WRITTEN INSTRUCTION. Transcribe the full listing below exactly.

# EXERCISE INPUT start

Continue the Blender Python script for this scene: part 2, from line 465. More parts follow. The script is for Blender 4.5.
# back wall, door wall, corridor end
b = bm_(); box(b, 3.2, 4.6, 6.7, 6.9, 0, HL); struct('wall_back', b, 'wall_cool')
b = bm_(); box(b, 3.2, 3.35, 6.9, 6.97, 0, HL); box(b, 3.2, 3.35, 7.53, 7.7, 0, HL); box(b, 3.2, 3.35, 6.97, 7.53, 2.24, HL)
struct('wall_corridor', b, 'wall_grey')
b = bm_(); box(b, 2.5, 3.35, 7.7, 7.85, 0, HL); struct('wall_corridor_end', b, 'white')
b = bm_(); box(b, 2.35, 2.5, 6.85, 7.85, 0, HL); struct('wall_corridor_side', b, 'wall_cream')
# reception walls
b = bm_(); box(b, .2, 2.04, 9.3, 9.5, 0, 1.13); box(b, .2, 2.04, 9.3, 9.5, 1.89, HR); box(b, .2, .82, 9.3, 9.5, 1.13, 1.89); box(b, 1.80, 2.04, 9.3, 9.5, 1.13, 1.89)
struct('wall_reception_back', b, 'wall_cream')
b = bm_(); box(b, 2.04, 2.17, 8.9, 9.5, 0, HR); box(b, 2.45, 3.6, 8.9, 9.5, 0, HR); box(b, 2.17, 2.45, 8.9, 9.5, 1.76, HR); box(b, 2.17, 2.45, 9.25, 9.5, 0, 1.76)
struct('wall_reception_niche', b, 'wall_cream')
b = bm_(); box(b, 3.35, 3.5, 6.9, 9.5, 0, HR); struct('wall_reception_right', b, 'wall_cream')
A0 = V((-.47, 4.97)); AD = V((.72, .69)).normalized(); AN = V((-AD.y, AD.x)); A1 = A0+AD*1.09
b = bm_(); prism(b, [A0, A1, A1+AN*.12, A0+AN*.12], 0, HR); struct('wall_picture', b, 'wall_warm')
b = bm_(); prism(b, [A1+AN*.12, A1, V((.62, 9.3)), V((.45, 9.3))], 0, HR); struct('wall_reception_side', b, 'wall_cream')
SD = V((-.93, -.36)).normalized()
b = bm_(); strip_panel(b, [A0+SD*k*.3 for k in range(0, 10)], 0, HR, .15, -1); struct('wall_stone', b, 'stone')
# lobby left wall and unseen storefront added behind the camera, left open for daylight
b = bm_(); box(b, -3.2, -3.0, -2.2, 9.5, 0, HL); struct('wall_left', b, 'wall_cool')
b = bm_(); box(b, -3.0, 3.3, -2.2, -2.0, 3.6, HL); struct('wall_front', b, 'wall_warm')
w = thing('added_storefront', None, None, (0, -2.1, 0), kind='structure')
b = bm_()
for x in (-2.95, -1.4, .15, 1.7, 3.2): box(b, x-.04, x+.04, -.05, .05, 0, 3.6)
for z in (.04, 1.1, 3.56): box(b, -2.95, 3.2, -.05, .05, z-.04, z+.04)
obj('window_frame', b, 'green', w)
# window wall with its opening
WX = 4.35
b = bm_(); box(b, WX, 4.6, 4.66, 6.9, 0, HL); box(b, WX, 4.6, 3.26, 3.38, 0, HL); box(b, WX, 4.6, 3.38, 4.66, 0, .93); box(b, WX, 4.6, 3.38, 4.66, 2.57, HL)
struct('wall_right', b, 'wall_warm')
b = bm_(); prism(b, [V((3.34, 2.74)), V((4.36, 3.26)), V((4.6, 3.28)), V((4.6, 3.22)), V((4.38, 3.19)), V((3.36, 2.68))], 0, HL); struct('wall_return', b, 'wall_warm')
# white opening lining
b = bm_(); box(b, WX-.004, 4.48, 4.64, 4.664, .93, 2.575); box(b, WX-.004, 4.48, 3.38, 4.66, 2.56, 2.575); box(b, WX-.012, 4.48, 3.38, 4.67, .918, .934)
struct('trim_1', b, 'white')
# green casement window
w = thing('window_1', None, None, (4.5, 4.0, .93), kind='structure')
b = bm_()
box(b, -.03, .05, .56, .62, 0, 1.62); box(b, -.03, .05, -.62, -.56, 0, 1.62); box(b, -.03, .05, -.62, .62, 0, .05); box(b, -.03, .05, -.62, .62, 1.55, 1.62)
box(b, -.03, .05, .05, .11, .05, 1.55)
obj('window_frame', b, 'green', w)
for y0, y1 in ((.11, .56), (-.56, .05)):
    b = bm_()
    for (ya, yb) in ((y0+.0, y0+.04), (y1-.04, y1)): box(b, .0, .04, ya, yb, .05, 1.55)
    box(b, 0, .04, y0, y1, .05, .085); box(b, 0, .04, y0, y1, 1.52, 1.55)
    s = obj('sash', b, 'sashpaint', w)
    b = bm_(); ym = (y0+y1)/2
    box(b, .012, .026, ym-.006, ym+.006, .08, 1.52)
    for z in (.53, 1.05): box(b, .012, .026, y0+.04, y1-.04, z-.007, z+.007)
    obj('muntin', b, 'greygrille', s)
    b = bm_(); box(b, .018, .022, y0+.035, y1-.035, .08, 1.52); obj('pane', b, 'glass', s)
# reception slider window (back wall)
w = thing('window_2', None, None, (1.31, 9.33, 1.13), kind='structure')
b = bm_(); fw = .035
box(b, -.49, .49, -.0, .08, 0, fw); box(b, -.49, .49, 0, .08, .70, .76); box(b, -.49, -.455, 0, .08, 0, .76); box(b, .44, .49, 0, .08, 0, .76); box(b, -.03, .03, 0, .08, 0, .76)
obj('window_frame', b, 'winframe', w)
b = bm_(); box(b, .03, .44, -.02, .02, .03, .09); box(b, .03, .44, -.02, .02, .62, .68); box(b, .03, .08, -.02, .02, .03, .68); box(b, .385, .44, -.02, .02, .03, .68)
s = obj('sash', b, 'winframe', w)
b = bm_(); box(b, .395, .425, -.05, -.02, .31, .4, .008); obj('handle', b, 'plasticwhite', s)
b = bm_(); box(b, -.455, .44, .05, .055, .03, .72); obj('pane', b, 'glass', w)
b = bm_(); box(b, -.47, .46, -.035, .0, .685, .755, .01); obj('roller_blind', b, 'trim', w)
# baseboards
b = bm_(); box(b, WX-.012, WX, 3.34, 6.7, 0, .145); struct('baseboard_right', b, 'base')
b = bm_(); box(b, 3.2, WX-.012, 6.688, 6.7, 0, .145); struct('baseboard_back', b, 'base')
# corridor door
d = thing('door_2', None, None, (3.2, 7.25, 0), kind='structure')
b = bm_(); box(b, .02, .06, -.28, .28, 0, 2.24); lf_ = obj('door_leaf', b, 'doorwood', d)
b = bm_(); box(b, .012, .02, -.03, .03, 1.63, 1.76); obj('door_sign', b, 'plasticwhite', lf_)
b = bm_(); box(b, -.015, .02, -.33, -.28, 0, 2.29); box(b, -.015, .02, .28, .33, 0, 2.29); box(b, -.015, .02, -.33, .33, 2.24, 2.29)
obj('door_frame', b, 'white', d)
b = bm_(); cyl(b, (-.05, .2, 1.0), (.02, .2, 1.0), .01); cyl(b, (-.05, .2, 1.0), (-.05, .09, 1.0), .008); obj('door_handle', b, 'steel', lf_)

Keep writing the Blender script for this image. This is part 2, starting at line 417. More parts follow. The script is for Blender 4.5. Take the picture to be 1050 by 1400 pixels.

# EXERCISE INPUT end

FULL ANSWER.
Continue the Blender Python script for this scene: part 2, from line 465. More parts follow. The script is for Blender 4.5.
# back wall, door wall, corridor end
b = bm_(); box(b, 3.2, 4.6, 6.7, 6.9, 0, HL); struct('wall_back', b, 'wall_cool')
b = bm_(); box(b, 3.2, 3.35, 6.9, 6.97, 0, HL); box(b, 3.2, 3.35, 7.53, 7.7, 0, HL); box(b, 3.2, 3.35, 6.97, 7.53, 2.24, HL)
struct('wall_corridor', b, 'wall_grey')
b = bm_(); box(b, 2.5, 3.35, 7.7, 7.85, 0, HL); struct('wall_corridor_end', b, 'white')
b = bm_(); box(b, 2.35, 2.5, 6.85, 7.85, 0, HL); struct('wall_corridor_side', b, 'wall_cream')
# reception walls
b = bm_(); box(b, .2, 2.04, 9.3, 9.5, 0, 1.13); box(b, .2, 2.04, 9.3, 9.5, 1.89, HR); box(b, .2, .82, 9.3, 9.5, 1.13, 1.89); box(b, 1.80, 2.04, 9.3, 9.5, 1.13, 1.89)
struct('wall_reception_back', b, 'wall_cream')
b = bm_(); box(b, 2.04, 2.17, 8.9, 9.5, 0, HR); box(b, 2.45, 3.6, 8.9, 9.5, 0, HR); box(b, 2.17, 2.45, 8.9, 9.5, 1.76, HR); box(b, 2.17, 2.45, 9.25, 9.5, 0, 1.76)
struct('wall_reception_niche', b, 'wall_cream')
b = bm_(); box(b, 3.35, 3.5, 6.9, 9.5, 0, HR); struct('wall_reception_right', b, 'wall_cream')
A0 = V((-.47, 4.97)); AD = V((.72, .69)).normalized(); AN = V((-AD.y, AD.x)); A1 = A0+AD*1.09
b = bm_(); prism(b, [A0, A1, A1+AN*.12, A0+AN*.12], 0, HR); struct('wall_picture', b, 'wall_warm')
b = bm_(); prism(b, [A1+AN*.12, A1, V((.62, 9.3)), V((.45, 9.3))], 0, HR); struct('wall_reception_side', b, 'wall_cream')
SD = V((-.93, -.36)).normalized()
b = bm_(); strip_panel(b, [A0+SD*k*.3 for k in range(0, 10)], 0, HR, .15, -1); struct('wall_stone', b, 'stone')
# lobby left wall and unseen storefront added behind the camera, left open for daylight
b = bm_(); box(b, -3.2, -3.0, -2.2, 9.5, 0, HL); struct('wall_left', b, 'wall_cool')
b = bm_(); box(b, -3.0, 3.3, -2.2, -2.0, 3.6, HL); struct('wall_front', b, 'wall_warm')
w = thing('added_storefront', None, None, (0, -2.1, 0), kind='structure')
b = bm_()
for x in (-2.95, -1.4, .15, 1.7, 3.2): box(b, x-.04, x+.04, -.05, .05, 0, 3.6)
for z in (.04, 1.1, 3.56): box(b, -2.95, 3.2, -.05, .05, z-.04, z+.04)
obj('window_frame', b, 'green', w)
# window wall with its opening
WX = 4.35
b = bm_(); box(b, WX, 4.6, 4.66, 6.9, 0, HL); box(b, WX, 4.6, 3.26, 3.38, 0, HL); box(b, WX, 4.6, 3.38, 4.66, 0, .93); box(b, WX, 4.6, 3.38, 4.66, 2.57, HL)
struct('wall_right', b, 'wall_warm')
b = bm_(); prism(b, [V((3.34, 2.74)), V((4.36, 3.26)), V((4.6, 3.28)), V((4.6, 3.22)), V((4.38, 3.19)), V((3.36, 2.68))], 0, HL); struct('wall_return', b, 'wall_warm')
# white opening lining
b = bm_(); box(b, WX-.004, 4.48, 4.64, 4.664, .93, 2.575); box(b, WX-.004, 4.48, 3.38, 4.66, 2.56, 2.575); box(b, WX-.012, 4.48, 3.38, 4.67, .918, .934)
struct('trim_1', b, 'white')
# green casement window
w = thing('window_1', None, None, (4.5, 4.0, .93), kind='structure')
b = bm_()
box(b, -.03, .05, .56, .62, 0, 1.62); box(b, -.03, .05, -.62, -.56, 0, 1.62); box(b, -.03, .05, -.62, .62, 0, .05); box(b, -.03, .05, -.62, .62, 1.55, 1.62)
box(b, -.03, .05, .05, .11, .05, 1.55)
obj('window_frame', b, 'green', w)
for y0, y1 in ((.11, .56), (-.56, .05)):
    b = bm_()
    for (ya, yb) in ((y0+.0, y0+.04), (y1-.04, y1)): box(b, .0, .04, ya, yb, .05, 1.55)
    box(b, 0, .04, y0, y1, .05, .085); box(b, 0, .04, y0, y1, 1.52, 1.55)
    s = obj('sash', b, 'sashpaint', w)
    b = bm_(); ym = (y0+y1)/2
    box(b, .012, .026, ym-.006, ym+.006, .08, 1.52)
    for z in (.53, 1.05): box(b, .012, .026, y0+.04, y1-.04, z-.007, z+.007)
    obj('muntin', b, 'greygrille', s)
    b = bm_(); box(b, .018, .022, y0+.035, y1-.035, .08, 1.52); obj('pane', b, 'glass', s)
# reception slider window (back wall)
w = thing('window_2', None, None, (1.31, 9.33, 1.13), kind='structure')
b = bm_(); fw = .035
box(b, -.49, .49, -.0, .08, 0, fw); box(b, -.49, .49, 0, .08, .70, .76); box(b, -.49, -.455, 0, .08, 0, .76); box(b, .44, .49, 0, .08, 0, .76); box(b, -.03, .03, 0, .08, 0, .76)
obj('window_frame', b, 'winframe', w)
b = bm_(); box(b, .03, .44, -.02, .02, .03, .09); box(b, .03, .44, -.02, .02, .62, .68); box(b, .03, .08, -.02, .02, .03, .68); box(b, .385, .44, -.02, .02, .03, .68)
s = obj('sash', b, 'winframe', w)
b = bm_(); box(b, .395, .425, -.05, -.02, .31, .4, .008); obj('handle', b, 'plasticwhite', s)
b = bm_(); box(b, -.455, .44, .05, .055, .03, .72); obj('pane', b, 'glass', w)
b = bm_(); box(b, -.47, .46, -.035, .0, .685, .755, .01); obj('roller_blind', b, 'trim', w)
# baseboards
b = bm_(); box(b, WX-.012, WX, 3.34, 6.7, 0, .145); struct('baseboard_right', b, 'base')
b = bm_(); box(b, 3.2, WX-.012, 6.688, 6.7, 0, .145); struct('baseboard_back', b, 'base')
# corridor door
d = thing('door_2', None, None, (3.2, 7.25, 0), kind='structure')
b = bm_(); box(b, .02, .06, -.28, .28, 0, 2.24); lf_ = obj('door_leaf', b, 'doorwood', d)
b = bm_(); box(b, .012, .02, -.03, .03, 1.63, 1.76); obj('door_sign', b, 'plasticwhite', lf_)
b = bm_(); box(b, -.015, .02, -.33, -.28, 0, 2.29); box(b, -.015, .02, .28, .33, 0, 2.29); box(b, -.015, .02, -.33, .33, 2.24, 2.29)
obj('door_frame', b, 'white', d)
b = bm_(); cyl(b, (-.05, .2, 1.0), (.02, .2, 1.0), .01); cyl(b, (-.05, .2, 1.0), (-.05, .09, 1.0), .008); obj('door_handle', b, 'steel', lf_)

Keep writing the Blender script for this image. This is part 2, starting at line 417. More parts follow. The script is for Blender 4.5. Take the picture to be 1050 by 1400 pixels.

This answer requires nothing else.